The fuselage plug area of ​​Alaska Airlines Flight 1282 Boeing 737-9 MAX, which was forced to make an emergency landing, is seen during the National Transportation Safety Board (NTSB) investigation in Portland, Oregon, January 7. Reuters-Yonhap

By Lee Min Hyung

The country’s major airlines are showing a growing preference for Airbus planes amid inadequate quality control from scandal-tainted Boeing, whose defective planes are escalating safety problems across the industry, company officials said Tuesday.

Boeing has quickly lost its once-robust corporate reputation after its Boeing 737 MAX – operated by Alaska Airlines – lost a door plug panel during a flight in January because no bolts were installed on it.

Also in April, a Delta Air Lines Boeing 767 plane made an emergency landing at John F. Kennedy International Airport in New York after its mid-air exit slide fell off.

A Southwest Airlines Boeing 737-800 also returned to Denver International Airport last month after its engine cowling fell off during takeoff.

Considering that any airline could take a serious hit to its revenues and reputation in the event of such a disruption, Airbus aircraft are increasingly preferred by Korean aviation players, major airline officials said here.

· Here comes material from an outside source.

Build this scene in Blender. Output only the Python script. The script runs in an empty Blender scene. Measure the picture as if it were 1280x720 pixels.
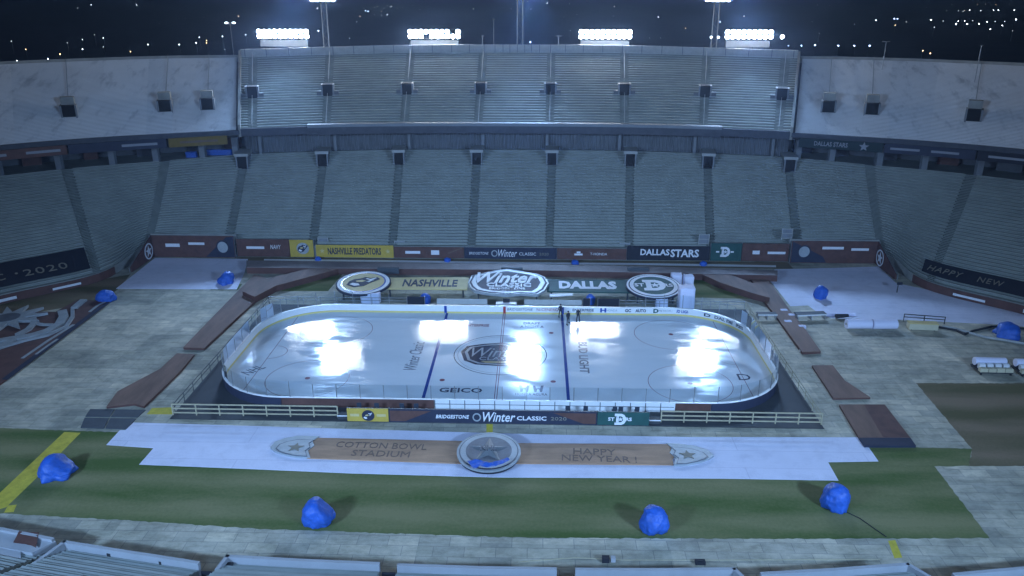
import bpy, bmesh, math, random
from mathutils import Vector, Matrix
random.seed(7)
R = math.radians
sc = bpy.context.scene
col = sc.collection

# ------------------------------------------------------------------ camera, world, lights, exposure
CAM = (3.947, -85.575, 39.893); PITCH = R(20.157); YAW = R(1.715); FPX = 1000.0
cd = bpy.data.cameras.new('camera'); cam = bpy.data.objects.new('camera', cd); col.objects.link(cam)
cam.location = CAM; cam.rotation_euler = (R(90) - PITCH, 0, YAW)
cd.sensor_width = 36; cd.lens = 36 * FPX / 1280; cd.clip_start = 0.5; cd.clip_end = 30000
sc.camera = cam
sc.view_settings.view_transform = 'Standard'; sc.view_settings.look = 'None'
sc.view_settings.gamma = 1; sc.view_settings.use_curve_mapping = False
sc.view_settings.exposure = 0.32
sc.cycles.filter_width = 1.45
sc.cycles.max_bounces = 6; sc.cycles.transparent_max_bounces = 12
sc.cycles.use_denoising = True
sc.cycles.sample_clamp_indirect = 6

world = bpy.data.worlds.new('World'); sc.world = world; world.use_nodes = True
wn = world.node_tree; bg = wn.nodes['Background']
sky = wn.nodes.new('ShaderNodeTexSky'); sky.sky_type = 'NISHITA'; sky.sun_disc = False
sky.sun_elevation = R(8); sky.sun_rotation = R(200); sky.altitude = 100
wn.links.new(sky.outputs[0], bg.inputs[0]); bg.inputs[1].default_value = 0.0055     # night: sky almost off

LAMPCOL = (0.32, 0.56, 1.0)
def area(name, loc, target, power, sx, sy, c=LAMPCOL, spread=82):
    l = bpy.data.lights.new(name, 'AREA'); l.shape = 'RECTANGLE'; l.size = sx; l.size_y = sy
    l.energy = power; l.color = c; l.spread = R(spread)
    o = bpy.data.objects.new(name, l); col.objects.link(o); o.location = loc
    o.rotation_euler = (Vector(target) - Vector(loc)).to_track_quat('-Z', 'Y').to_euler()
    return o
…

“Boeing’s successive involvement in safety scandals is pushing more airlines to opt for Airbus aircraft,” an airline official said here. “Safety problems are escalating day by day, so it is natural that airlines show more preference for aircraft not manufactured by Boeing.”

In March, Korean Air, the country’s flag carrier, signed a contract with Airbus to purchase 33 state-of-the-art A350 aircraft with an investment of US$13.7 billion (18.61 trillion won).

Asiana Airlines also operates 69 passenger planes, but only 10 of them are Boeing.

T’way Air will also borrow Airbus A330-200 aircraft from Korean Air for its new routes to Europe.

“After Boeing was embroiled in a series of scandals over its defective aircraft, airlines’ preference for Airbus is rapidly increasing,” the official said. “As far as I know, foreign airlines are reacting more sensitively to the issue than their Korean counterparts.”

Southwest Airlines, a US carrier, said it will not add the Boeing MAX 7 planes to its fleet this year.

Another low-cost airline official said the preference for Airbus is expected to continue until safety issues are resolved.

“Being involved in any kind of safety controversy is the worst-case scenario from the airlines’ perspective,” the official said. “Even if multiple factors – such as delivery time – are taken into account when introducing new aircraft, few airlines are willing to sign a contract to introduce aircraft linked to defect scandals.”

Boeing delivered just 83 planes in the first quarter of this year, a 47 percent drop from 157 in the previous quarter, amid ongoing safety concerns.